Probate is the procedure of obtaining the court’s official recognition of the deceased’s Will as well as endorsing and protecting the right of the personal representative to administer the deceased’s estate.

If there is no Will, or an executor renounces their role so that there is no executor to administer the deceased’s estate, then letters of administration is the process of the court granting and endorsing a person as the deceased’s personal representative to administer the deceased’s estate, either in accordance with the deceased’s Will, or, if there is no Will, in accordance with the rules of intestacy.

Essentially, a grant of probate or letters of administration enables a personal representative to formally prove their title to acquire assets forming the deceased’s estate.

Probate is not always required. Whether probate is needed will depend largely on the assets in the estate and how they are owned.

Probate is usually necessary when there are significant assets such as large sums of money in bank accounts, numerous real properties or complex assets.

Probate helps to protect executors against possible claims as they are administering the estate in accordance with a court approved Will.

Although Queensland currently does not require a grant of probate or letters of administration (Grant) to deal with every property transaction, other states do. Some institutions like banks and superannuation funds may require a Grant to allow you to deal with accounts. The value of any shares may also determine whether you require a Grant.

There are various ways of dealing with this aspect. We will discuss this in detail at an initial meeting.

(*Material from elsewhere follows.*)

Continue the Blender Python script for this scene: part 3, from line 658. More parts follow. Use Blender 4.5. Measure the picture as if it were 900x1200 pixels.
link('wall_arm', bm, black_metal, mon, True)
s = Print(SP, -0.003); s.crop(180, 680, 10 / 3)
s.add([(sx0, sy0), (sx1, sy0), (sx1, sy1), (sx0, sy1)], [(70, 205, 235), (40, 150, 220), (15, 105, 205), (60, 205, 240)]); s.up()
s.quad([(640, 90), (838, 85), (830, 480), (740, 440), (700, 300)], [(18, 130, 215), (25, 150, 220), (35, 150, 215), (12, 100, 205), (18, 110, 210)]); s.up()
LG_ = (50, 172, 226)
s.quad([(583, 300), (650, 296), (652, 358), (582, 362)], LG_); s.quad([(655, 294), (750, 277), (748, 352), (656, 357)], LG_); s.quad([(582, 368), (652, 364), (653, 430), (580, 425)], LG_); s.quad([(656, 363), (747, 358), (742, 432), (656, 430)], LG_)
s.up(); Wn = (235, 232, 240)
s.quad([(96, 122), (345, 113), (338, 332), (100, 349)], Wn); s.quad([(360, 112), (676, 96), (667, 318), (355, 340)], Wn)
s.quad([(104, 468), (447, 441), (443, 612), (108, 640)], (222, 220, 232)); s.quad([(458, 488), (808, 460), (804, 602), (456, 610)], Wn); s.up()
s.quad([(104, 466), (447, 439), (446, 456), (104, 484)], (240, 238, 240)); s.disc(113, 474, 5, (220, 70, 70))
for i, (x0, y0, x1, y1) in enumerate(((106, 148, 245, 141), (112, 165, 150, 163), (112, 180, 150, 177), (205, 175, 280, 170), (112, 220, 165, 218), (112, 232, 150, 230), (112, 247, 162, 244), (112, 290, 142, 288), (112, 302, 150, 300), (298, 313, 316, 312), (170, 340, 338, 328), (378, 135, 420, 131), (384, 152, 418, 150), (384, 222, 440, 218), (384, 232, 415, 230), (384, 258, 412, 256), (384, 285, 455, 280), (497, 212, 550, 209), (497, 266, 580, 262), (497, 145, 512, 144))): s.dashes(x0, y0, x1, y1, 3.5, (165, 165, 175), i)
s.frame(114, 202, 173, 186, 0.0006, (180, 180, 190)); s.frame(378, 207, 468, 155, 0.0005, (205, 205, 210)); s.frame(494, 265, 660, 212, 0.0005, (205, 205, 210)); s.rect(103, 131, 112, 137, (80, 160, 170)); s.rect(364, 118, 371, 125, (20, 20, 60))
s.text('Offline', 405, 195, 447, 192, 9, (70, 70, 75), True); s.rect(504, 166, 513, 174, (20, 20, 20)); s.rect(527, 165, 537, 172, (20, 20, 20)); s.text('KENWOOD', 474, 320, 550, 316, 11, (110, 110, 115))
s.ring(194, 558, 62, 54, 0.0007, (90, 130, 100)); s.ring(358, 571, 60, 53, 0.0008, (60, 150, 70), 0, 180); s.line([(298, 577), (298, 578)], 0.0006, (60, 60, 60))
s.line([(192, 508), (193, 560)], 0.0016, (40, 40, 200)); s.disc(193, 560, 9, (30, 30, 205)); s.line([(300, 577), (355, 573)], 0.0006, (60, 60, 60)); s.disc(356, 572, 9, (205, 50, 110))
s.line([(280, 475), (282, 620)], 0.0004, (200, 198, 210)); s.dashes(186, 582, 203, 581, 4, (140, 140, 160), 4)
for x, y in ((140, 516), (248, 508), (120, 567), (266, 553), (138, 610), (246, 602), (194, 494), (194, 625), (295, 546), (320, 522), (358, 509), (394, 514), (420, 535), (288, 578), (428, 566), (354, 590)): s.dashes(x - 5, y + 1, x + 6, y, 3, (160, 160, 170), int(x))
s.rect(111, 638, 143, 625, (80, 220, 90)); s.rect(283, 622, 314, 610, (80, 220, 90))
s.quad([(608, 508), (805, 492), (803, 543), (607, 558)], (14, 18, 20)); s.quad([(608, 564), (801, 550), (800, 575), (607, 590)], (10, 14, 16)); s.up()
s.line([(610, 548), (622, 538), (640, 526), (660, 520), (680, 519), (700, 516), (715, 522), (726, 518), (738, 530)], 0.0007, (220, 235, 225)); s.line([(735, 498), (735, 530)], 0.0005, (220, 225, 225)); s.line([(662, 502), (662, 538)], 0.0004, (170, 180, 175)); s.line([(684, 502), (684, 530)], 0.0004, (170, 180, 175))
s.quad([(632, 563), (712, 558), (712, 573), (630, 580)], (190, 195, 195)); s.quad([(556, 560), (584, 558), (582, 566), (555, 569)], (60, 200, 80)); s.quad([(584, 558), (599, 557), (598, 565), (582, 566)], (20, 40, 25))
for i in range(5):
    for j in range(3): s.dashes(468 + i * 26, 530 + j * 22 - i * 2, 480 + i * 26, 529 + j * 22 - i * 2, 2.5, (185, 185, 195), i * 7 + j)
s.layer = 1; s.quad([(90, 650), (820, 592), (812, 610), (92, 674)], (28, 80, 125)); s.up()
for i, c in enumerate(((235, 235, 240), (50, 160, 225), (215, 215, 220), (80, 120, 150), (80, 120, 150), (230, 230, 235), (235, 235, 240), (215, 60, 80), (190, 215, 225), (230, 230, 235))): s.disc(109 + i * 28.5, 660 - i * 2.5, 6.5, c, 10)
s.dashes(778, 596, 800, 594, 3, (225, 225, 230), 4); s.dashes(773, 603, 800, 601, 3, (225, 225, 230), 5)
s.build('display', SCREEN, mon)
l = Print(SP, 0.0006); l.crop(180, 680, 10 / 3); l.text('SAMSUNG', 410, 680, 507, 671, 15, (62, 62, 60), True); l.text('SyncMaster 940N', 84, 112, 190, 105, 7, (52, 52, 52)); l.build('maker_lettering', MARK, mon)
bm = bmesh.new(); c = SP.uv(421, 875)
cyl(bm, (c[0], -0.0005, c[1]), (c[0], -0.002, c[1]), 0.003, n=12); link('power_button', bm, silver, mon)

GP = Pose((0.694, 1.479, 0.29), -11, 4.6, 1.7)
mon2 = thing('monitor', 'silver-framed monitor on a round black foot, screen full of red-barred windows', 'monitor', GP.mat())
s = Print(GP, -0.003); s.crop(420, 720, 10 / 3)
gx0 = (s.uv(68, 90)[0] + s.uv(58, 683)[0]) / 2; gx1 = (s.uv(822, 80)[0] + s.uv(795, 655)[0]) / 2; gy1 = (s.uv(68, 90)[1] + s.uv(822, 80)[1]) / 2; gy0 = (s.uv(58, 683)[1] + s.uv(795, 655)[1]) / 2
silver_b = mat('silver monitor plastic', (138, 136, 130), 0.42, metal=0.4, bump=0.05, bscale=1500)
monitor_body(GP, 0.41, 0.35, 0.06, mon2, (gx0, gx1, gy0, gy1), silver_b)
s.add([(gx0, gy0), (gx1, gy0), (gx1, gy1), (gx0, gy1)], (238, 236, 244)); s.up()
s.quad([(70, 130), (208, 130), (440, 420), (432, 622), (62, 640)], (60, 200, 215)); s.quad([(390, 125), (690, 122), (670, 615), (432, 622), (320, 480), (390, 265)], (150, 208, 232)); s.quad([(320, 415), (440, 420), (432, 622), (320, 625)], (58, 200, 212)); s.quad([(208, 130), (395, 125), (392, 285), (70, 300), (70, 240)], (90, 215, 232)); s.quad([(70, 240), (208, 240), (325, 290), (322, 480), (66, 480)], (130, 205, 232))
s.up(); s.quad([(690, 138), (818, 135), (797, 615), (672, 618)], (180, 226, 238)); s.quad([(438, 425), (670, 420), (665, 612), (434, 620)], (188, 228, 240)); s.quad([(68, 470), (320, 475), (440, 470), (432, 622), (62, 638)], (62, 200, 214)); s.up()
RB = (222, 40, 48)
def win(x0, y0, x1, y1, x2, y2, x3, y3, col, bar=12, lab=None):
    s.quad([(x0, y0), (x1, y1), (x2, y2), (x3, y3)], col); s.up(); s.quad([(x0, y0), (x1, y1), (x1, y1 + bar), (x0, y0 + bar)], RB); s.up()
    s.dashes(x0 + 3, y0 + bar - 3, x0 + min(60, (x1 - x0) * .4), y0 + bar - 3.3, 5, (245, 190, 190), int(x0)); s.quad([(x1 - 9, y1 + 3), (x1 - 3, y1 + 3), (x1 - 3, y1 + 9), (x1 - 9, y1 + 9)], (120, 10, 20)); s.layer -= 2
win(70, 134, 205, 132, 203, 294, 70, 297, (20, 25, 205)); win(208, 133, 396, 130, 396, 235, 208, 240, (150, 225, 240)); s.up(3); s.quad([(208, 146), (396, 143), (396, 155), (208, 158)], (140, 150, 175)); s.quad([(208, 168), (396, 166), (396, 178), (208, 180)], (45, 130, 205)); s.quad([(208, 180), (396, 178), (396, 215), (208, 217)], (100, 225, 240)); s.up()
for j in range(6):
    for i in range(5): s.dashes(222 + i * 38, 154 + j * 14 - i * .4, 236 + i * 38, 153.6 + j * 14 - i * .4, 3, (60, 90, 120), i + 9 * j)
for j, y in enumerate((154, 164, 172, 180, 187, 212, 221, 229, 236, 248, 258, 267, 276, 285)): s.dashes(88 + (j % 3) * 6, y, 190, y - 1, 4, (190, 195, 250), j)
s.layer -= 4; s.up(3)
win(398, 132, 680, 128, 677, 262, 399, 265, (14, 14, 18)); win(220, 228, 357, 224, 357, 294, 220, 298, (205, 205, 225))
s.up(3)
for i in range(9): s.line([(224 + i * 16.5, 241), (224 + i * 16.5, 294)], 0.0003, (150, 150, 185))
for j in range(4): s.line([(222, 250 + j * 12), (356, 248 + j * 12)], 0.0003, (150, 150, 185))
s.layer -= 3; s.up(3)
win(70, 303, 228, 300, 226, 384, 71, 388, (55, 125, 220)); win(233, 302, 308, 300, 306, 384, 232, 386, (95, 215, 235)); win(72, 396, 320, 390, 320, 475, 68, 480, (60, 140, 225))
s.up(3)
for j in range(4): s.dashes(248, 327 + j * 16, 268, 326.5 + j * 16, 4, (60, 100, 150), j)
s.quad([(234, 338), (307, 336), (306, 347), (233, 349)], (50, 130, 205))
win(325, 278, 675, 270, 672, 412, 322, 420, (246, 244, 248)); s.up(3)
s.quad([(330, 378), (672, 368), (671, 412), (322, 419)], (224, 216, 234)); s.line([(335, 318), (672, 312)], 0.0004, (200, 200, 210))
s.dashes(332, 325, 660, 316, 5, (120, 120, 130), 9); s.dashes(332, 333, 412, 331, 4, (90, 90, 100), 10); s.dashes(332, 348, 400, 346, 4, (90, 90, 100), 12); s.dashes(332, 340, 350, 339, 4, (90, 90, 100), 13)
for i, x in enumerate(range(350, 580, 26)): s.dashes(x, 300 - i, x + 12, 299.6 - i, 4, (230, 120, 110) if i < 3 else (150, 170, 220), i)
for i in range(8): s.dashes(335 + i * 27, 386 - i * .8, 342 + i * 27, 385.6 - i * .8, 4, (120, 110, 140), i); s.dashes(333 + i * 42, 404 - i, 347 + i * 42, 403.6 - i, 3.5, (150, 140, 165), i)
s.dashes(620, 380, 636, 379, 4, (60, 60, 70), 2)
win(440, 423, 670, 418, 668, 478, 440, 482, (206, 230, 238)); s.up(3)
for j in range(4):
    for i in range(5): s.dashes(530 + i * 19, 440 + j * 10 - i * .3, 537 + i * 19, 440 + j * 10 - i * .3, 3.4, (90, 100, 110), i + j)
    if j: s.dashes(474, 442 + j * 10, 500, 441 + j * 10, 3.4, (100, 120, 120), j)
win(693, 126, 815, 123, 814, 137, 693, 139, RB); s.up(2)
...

There is no strict timeframe imposed on an executor as to when they must distribute assets to beneficiaries. However, we recommend that executors do not make any distributions until at least six months from the date of death. The reason for this is any person who wants to bring a family provision application against the estate must give notice within six months of the date of death. If an executor distributes estate assets before the six month date and a family provision claim is then notified and made within the time limits, the executor could be held personally liable to that applicant. Waiting the six months, and advertising of the intention to distribute if you have not advertised for your application for a Grant, gives the executor protection against that personal liability if a claim is notified outside the time limit and there is nothing to claim against.

Also, interest is payable on gifts of money made under a Will if the estate administration takes longer than one year to finalise.

A number of avenues are open to the personal representative in cases where the beneficiaries cannot be located after the usual enquiries, advertisements and investigations have proved unsuccessful.

If a specific gift has been provided in the Will and that item has ceased to exist or has been sold or otherwise disposed of by the deceased then that gift may fail. There are a number of issues that will need to be considered before any decision can be made about whether it is as simple as that.

A family trust is a separate entity to the deceased and as such a trust’s assets do not form part of a deceased’s estate. Instead, the family trust will continue in accordance with its trust deed.

If the deceased was the trustee of the family trust, that is, the controller of the family trust, then it is important to determine who the new trustee is. The trust deed should provide what happens on the death of a trustee. In some cases the trust deed will nominate the deceased’s legal personal representative as the new trustee or provide that the deceased may appoint a new trustee in their Will.

Most deeds have a role (often called the appointor or the principal) for a person who can remove a trustee and appoint a new trustee. That person may be the executor or legal personal representative. However, the deed may nominate a particular person to take on that role. The Will may nominate someone to take on that role.

Unpaid present entitlements or loans owed to the deceased by the family trust are a debt that the executor is required to collect. This can cause unforeseen issues if there is a business or single asset in the trust.

Whatever the circumstance, you should seek legal advice to ensure that the appointment of the new trustee is effective and in accordance with the trust deed.